Is Pluto a Planet? This New Definition Might Say So

Solar system displays are one of the most essential and memorable projects for any elementary school student, but things changed in 2006, when Pluto was downgraded to a dwarf planet and students were no longer required to include the ninth planet. Pluto's recognition as a planet has been up for debate since it was discovered in 1930, and now, the entire definition of "planet" is in question.

At the Lunar and Planetary Science Conference in The Woodlands, TX, Kirby Runyon of Johns Hopkins University presented a new understanding of what it takes to qualify as a planet and it's incredibly more inclusive. According to Runyon, a planet is, "a sub-stellar mass body that has never undergone nuclear fusion and that has sufficient self-gravitation to assume a spheroidal shape adequately described by a triaxial ellipsoid regardless of its orbital parameters."
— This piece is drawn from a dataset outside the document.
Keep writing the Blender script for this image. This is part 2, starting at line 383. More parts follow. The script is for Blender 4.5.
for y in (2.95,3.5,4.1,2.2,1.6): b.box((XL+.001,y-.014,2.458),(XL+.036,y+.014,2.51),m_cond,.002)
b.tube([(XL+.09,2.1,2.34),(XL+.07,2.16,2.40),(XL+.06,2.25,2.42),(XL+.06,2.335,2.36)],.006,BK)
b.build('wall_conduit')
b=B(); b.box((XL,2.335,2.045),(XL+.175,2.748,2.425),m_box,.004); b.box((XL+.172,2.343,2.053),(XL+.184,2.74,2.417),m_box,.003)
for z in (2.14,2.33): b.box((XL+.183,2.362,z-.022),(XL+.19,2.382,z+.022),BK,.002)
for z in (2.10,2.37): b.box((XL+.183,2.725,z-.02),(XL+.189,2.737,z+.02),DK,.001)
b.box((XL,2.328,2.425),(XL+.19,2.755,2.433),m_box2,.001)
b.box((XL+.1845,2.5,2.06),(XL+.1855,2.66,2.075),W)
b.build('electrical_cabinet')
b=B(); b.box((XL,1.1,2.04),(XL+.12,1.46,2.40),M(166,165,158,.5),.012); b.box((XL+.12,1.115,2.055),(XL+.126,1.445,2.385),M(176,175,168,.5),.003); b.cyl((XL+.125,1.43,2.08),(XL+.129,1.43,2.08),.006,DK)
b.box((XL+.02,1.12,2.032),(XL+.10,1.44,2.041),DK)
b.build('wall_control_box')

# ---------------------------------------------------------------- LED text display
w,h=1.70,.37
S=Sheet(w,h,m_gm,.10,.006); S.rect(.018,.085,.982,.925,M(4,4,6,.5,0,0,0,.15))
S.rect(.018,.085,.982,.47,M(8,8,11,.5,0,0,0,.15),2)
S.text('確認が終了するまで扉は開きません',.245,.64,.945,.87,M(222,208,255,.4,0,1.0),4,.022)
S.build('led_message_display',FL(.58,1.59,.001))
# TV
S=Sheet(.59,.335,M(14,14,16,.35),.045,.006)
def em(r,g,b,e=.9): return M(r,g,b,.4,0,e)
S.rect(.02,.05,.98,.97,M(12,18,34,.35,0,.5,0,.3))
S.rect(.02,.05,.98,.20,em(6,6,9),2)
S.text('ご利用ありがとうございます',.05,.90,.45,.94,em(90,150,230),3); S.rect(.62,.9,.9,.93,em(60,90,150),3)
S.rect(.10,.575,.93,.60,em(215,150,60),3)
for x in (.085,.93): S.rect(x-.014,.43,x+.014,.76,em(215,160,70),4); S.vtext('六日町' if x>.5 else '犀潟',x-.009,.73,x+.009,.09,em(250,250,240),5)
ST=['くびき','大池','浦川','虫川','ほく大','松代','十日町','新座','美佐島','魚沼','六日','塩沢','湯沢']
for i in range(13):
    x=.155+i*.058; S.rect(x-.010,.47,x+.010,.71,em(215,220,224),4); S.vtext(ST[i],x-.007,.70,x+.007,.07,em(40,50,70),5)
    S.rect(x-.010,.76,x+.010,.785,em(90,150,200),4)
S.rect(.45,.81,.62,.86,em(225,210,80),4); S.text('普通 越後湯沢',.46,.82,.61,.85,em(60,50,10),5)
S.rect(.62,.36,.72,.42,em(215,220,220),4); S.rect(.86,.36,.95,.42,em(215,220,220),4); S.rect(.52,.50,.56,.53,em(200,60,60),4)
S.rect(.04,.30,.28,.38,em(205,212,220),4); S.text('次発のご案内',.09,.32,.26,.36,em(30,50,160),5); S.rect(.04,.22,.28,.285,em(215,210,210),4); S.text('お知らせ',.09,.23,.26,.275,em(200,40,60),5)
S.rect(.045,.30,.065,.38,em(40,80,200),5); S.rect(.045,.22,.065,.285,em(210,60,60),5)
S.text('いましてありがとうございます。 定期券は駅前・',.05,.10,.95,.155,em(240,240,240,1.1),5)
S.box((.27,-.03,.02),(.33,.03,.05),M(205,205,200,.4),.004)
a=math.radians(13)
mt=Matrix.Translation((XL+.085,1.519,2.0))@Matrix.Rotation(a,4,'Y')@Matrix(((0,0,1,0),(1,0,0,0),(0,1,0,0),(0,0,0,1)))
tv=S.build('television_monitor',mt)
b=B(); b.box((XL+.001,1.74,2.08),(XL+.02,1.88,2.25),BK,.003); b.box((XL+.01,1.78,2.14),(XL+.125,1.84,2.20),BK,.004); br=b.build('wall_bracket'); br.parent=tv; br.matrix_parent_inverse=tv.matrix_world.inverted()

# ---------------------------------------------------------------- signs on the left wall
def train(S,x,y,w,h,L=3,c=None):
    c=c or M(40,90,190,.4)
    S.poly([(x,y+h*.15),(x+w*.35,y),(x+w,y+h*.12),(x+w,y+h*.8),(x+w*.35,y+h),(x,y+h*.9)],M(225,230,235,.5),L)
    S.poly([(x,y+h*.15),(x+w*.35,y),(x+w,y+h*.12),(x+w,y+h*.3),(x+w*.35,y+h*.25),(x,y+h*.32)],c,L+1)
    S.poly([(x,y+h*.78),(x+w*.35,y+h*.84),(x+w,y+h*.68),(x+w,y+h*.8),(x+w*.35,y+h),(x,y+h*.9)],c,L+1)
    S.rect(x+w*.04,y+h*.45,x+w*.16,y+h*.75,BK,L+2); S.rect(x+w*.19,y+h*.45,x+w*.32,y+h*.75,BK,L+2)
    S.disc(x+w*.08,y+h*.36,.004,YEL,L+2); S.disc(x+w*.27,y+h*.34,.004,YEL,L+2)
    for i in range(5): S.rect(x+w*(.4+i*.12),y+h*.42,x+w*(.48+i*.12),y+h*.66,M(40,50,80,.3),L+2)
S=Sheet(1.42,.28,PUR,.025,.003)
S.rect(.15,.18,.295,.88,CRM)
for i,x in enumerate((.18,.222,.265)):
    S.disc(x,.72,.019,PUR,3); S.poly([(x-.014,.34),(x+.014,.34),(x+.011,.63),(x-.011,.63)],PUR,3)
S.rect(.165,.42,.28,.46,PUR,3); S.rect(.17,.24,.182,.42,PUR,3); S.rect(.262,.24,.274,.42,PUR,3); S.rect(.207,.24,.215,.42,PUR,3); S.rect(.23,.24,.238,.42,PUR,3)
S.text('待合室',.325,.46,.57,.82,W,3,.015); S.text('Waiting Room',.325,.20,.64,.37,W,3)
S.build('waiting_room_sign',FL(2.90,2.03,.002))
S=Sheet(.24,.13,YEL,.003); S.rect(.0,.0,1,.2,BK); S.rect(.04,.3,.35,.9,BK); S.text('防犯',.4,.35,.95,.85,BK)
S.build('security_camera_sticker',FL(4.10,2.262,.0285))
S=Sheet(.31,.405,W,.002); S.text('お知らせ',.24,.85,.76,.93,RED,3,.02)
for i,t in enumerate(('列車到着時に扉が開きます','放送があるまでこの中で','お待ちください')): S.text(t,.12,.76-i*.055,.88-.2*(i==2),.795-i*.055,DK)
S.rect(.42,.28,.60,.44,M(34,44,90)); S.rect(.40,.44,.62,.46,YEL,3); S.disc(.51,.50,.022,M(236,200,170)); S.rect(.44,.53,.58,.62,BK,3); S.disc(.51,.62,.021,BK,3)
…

Runyon's definition of a planet would not only qualify Pluto as a planet again, but it also deems more than 100 other objects in our solar system as planets, including Earth's moon. His proposal eradicates the main element of the International Astronomical Union's definition of a planet, which is what initially demoted Pluto to a dwarf planet in 2006. It stated that planets are round objects that orbit our sun and are big enough to clear the neighborhood around its orbit.

His new definition is reopening the controversial discussion about our solar system, and we're looking forward to seeing how this unfolds.